• Given instruction:
Repeat the span of the entries below that starts at the line with "Use Blender 4.5. The Blender scene starts empty." and ends at the line with "SC.camera = cam", nothing more. Skip the pictures.

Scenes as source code
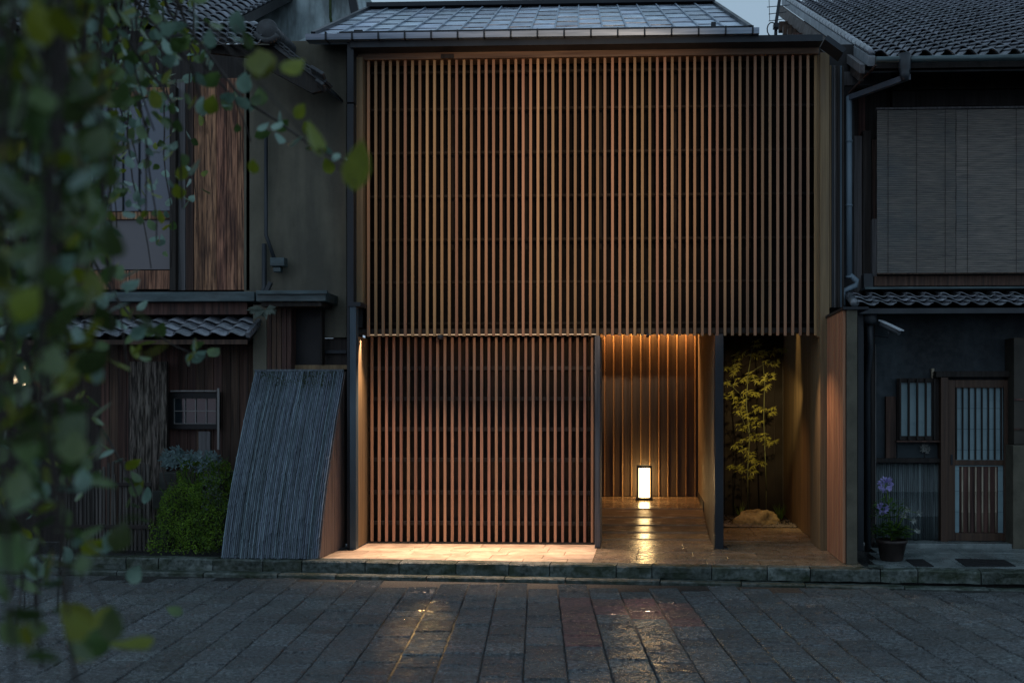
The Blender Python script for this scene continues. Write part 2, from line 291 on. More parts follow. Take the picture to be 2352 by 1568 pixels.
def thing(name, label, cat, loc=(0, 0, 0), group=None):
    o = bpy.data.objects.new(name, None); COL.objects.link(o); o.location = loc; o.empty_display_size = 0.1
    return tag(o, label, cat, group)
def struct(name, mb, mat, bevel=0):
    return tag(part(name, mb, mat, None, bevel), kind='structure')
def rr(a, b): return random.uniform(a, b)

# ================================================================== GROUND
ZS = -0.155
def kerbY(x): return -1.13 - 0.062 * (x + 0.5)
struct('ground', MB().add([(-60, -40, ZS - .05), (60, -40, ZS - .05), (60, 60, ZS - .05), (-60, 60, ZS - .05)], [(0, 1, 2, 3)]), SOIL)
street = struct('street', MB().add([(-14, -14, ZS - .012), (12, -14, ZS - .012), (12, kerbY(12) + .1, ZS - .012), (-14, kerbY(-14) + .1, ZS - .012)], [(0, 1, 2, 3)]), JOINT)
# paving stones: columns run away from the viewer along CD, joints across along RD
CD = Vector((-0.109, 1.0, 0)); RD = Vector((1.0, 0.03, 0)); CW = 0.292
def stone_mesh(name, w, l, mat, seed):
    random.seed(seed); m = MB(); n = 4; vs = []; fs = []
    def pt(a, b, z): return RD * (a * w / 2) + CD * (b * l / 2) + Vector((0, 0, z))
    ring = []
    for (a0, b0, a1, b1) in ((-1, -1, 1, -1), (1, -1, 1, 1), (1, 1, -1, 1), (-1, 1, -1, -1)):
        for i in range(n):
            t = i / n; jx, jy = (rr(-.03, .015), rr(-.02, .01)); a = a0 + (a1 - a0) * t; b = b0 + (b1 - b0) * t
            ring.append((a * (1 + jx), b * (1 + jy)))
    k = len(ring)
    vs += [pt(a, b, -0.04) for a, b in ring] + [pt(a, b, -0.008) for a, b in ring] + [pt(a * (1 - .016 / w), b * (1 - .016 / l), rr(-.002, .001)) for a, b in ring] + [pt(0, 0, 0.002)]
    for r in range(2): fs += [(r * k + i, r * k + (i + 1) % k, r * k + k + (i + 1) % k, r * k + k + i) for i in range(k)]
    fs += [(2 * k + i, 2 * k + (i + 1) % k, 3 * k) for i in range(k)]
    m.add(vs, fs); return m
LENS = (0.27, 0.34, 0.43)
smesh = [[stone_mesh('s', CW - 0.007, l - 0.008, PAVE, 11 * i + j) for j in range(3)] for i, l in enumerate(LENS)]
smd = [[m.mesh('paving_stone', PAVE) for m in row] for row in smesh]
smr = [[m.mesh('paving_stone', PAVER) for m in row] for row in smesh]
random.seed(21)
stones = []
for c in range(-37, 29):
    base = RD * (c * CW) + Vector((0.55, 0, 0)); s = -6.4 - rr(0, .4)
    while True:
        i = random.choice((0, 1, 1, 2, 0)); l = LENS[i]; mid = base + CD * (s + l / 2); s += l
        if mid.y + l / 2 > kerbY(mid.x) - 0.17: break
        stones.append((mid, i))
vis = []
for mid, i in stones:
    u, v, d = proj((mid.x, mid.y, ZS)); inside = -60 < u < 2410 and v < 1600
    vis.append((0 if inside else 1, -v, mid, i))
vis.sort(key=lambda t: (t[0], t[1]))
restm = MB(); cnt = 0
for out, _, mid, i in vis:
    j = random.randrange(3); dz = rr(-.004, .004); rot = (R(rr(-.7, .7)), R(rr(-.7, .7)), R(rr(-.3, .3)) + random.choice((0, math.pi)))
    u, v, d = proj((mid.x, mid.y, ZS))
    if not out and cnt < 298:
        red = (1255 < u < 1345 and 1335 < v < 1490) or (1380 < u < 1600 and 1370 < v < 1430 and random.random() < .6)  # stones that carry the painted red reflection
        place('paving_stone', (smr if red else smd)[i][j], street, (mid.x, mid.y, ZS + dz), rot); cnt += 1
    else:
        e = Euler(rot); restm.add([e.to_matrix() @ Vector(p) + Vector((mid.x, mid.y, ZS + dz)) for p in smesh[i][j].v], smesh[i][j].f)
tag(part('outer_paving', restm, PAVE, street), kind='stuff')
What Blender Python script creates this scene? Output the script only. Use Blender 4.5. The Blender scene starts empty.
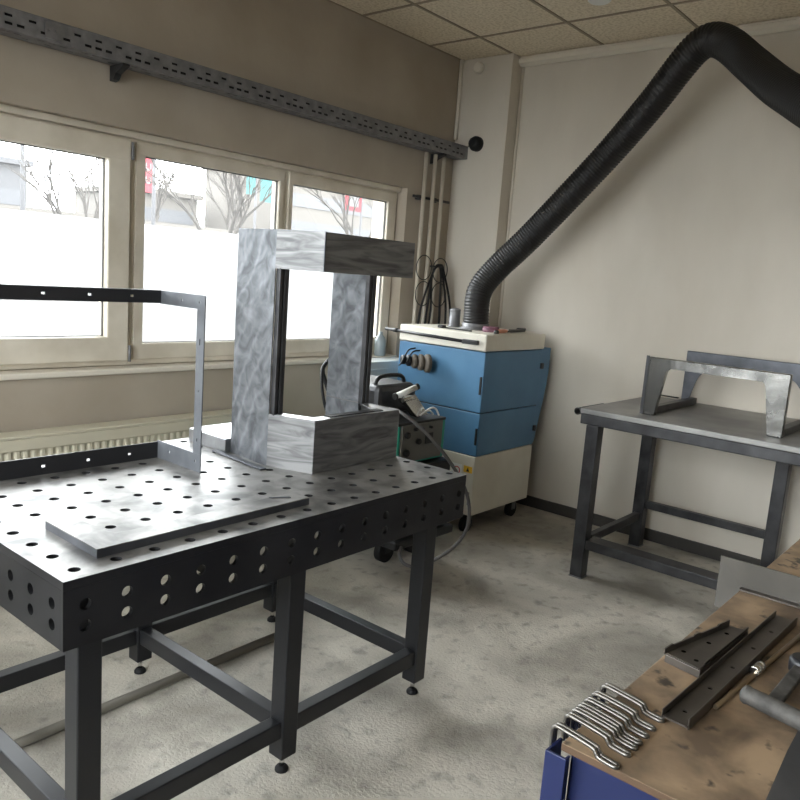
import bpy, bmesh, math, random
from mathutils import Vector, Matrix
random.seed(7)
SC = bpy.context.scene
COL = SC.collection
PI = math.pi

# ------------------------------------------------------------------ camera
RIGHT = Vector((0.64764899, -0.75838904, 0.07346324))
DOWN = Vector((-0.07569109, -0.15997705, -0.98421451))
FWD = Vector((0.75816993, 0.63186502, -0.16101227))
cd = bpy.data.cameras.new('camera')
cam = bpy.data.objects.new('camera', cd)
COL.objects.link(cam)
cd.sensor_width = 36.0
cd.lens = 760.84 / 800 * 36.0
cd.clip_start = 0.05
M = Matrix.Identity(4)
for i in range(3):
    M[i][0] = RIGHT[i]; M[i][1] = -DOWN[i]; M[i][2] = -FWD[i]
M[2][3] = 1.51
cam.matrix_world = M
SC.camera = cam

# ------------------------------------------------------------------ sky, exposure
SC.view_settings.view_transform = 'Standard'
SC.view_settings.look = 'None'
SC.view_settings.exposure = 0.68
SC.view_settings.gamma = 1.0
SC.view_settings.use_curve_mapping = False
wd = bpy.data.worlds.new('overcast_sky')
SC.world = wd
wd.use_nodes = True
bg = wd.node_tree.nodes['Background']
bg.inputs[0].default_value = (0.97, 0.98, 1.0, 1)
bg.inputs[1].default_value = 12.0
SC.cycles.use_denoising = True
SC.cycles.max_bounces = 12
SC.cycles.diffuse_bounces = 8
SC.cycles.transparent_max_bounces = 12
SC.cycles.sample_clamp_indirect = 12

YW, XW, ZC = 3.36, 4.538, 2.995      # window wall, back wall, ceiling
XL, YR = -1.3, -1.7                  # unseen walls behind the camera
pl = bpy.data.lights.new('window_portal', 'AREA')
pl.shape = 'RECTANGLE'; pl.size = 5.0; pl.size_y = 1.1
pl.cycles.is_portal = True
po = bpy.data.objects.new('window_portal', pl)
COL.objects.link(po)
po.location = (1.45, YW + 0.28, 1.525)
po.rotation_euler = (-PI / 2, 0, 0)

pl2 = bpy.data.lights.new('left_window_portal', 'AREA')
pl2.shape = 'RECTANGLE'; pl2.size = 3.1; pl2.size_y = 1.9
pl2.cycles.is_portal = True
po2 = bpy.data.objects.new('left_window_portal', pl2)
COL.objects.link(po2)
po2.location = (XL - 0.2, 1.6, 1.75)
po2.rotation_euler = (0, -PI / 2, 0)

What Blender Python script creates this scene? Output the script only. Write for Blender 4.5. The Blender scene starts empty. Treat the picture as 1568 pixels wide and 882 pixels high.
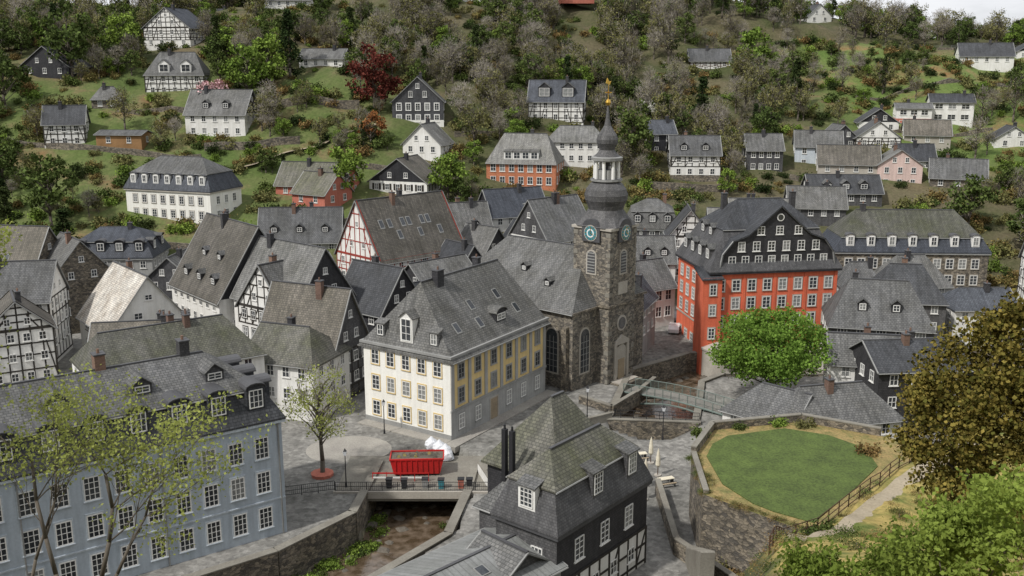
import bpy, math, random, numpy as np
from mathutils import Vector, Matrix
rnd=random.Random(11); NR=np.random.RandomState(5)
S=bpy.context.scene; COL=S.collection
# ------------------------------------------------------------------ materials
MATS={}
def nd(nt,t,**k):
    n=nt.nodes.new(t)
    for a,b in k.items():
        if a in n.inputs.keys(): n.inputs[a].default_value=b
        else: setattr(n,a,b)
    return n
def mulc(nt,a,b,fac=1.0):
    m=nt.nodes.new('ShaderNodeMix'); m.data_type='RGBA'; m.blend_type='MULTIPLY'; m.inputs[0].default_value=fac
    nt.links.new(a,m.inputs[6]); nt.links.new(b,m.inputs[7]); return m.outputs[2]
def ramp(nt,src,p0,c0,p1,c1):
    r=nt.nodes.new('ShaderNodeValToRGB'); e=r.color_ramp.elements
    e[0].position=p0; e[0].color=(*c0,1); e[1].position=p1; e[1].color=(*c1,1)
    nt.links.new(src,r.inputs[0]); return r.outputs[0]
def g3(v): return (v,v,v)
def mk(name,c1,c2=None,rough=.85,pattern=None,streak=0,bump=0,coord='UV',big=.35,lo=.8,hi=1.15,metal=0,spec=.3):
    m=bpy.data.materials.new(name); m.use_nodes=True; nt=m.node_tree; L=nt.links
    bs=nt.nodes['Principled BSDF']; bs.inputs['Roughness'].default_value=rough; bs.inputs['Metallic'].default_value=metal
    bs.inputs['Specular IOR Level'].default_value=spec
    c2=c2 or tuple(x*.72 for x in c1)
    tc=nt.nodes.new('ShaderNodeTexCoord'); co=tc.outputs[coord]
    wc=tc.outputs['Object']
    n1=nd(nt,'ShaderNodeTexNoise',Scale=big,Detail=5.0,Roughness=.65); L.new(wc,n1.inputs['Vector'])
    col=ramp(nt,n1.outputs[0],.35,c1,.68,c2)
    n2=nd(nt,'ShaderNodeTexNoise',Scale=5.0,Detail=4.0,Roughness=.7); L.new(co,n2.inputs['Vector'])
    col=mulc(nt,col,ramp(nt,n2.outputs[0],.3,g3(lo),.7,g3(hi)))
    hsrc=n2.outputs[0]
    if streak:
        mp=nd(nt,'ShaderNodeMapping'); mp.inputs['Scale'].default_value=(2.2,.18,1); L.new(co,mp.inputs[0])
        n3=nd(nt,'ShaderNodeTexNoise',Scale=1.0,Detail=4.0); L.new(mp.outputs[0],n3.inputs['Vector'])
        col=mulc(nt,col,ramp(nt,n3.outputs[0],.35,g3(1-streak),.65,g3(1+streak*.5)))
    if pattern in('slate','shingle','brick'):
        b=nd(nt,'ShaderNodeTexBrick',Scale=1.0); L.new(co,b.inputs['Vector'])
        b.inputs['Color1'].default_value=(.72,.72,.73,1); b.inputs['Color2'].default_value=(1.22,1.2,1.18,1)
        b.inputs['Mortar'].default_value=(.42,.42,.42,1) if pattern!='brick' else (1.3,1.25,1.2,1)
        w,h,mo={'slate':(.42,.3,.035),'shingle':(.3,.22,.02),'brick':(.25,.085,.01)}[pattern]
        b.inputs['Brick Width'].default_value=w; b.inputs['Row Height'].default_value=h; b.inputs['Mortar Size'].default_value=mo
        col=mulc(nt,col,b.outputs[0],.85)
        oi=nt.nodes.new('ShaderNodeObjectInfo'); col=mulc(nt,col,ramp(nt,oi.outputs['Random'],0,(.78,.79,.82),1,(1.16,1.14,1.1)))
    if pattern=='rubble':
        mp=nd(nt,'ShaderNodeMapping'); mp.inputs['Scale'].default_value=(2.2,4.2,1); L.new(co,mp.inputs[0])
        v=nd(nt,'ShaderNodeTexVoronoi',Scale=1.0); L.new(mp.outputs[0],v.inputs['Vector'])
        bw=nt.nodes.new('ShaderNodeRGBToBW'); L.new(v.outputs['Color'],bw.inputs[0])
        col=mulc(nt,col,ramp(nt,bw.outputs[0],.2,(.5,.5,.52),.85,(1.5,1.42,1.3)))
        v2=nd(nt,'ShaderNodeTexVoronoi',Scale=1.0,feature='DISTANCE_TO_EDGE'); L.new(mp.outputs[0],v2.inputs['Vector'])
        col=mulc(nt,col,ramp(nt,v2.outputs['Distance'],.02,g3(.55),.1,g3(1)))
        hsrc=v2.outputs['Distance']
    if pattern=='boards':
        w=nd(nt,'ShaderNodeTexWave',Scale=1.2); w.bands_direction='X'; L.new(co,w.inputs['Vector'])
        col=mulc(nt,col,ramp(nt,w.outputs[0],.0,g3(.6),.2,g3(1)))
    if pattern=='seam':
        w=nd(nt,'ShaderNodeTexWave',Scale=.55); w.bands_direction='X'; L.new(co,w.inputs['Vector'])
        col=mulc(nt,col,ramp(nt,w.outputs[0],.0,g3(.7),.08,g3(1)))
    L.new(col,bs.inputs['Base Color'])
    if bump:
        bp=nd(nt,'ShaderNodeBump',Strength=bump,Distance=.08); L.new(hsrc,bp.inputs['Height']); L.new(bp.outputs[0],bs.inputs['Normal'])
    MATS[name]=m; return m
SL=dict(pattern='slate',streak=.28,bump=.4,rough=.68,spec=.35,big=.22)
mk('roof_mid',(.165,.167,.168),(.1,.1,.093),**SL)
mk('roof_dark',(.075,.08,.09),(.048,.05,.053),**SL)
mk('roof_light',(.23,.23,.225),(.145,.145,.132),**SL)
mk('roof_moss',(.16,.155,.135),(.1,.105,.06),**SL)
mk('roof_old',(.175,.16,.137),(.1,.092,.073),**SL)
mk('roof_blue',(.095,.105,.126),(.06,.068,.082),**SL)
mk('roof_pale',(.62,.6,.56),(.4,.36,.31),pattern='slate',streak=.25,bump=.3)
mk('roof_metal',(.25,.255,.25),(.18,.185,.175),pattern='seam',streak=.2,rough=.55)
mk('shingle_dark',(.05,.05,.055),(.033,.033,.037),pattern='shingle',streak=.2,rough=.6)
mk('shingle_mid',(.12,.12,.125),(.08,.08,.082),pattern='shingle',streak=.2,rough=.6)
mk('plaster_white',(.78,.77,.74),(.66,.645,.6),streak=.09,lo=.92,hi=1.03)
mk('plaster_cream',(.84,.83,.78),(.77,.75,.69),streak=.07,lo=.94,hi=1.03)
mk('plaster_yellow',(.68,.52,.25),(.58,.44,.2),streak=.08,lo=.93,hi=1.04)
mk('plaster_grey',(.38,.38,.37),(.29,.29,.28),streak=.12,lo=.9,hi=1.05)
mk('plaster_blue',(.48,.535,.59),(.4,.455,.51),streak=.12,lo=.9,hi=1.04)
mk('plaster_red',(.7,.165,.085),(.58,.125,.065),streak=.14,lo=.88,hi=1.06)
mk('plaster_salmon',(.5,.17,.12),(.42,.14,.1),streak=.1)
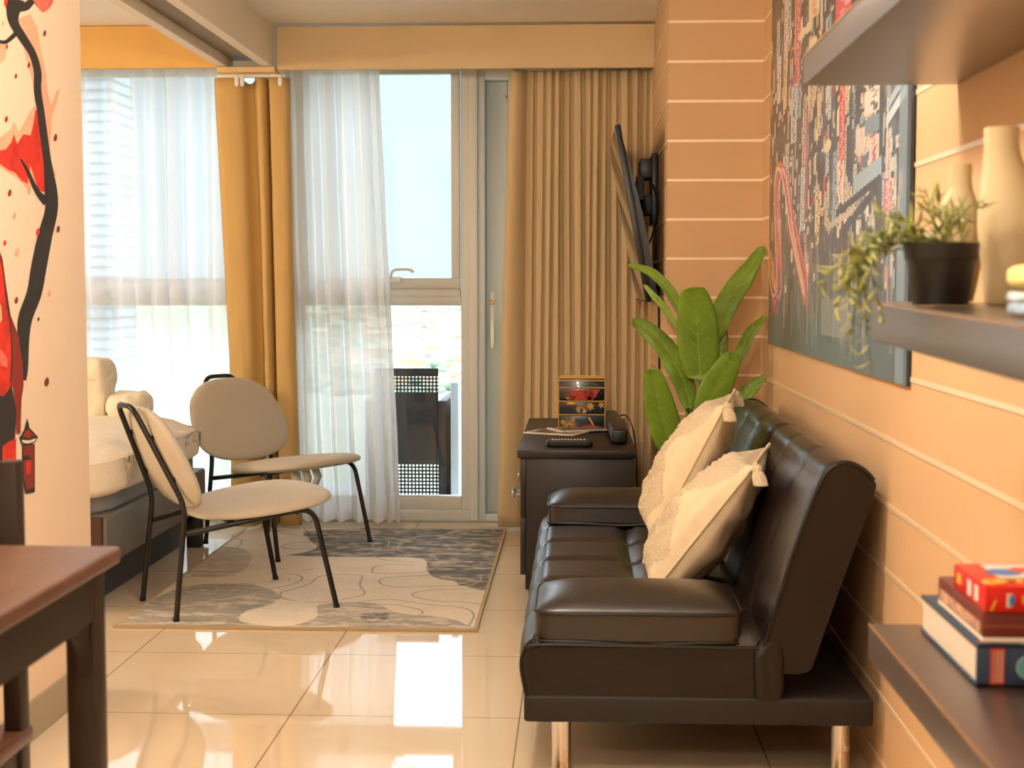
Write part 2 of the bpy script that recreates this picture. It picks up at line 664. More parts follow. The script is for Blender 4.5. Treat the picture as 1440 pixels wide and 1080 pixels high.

• Result:
What Blender Python script creates this scene? Output the script only. Use Blender 4.5. The Blender scene starts empty.
import bpy, bmesh, math, random
from mathutils import Vector, Matrix
random.seed(7)
SC = bpy.context.scene
COL = SC.collection
PI = math.pi

# ------------------------------------------------------------------ camera
RIGHT = Vector((0.64764899, -0.75838904, 0.07346324))
DOWN = Vector((-0.07569109, -0.15997705, -0.98421451))
FWD = Vector((0.75816993, 0.63186502, -0.16101227))
cd = bpy.data.cameras.new('camera')
cam = bpy.data.objects.new('camera', cd)
COL.objects.link(cam)
cd.sensor_width = 36.0
cd.lens = 760.84 / 800 * 36.0
cd.clip_start = 0.05
M = Matrix.Identity(4)
for i in range(3):
    M[i][0] = RIGHT[i]; M[i][1] = -DOWN[i]; M[i][2] = -FWD[i]
M[2][3] = 1.51
cam.matrix_world = M
SC.camera = cam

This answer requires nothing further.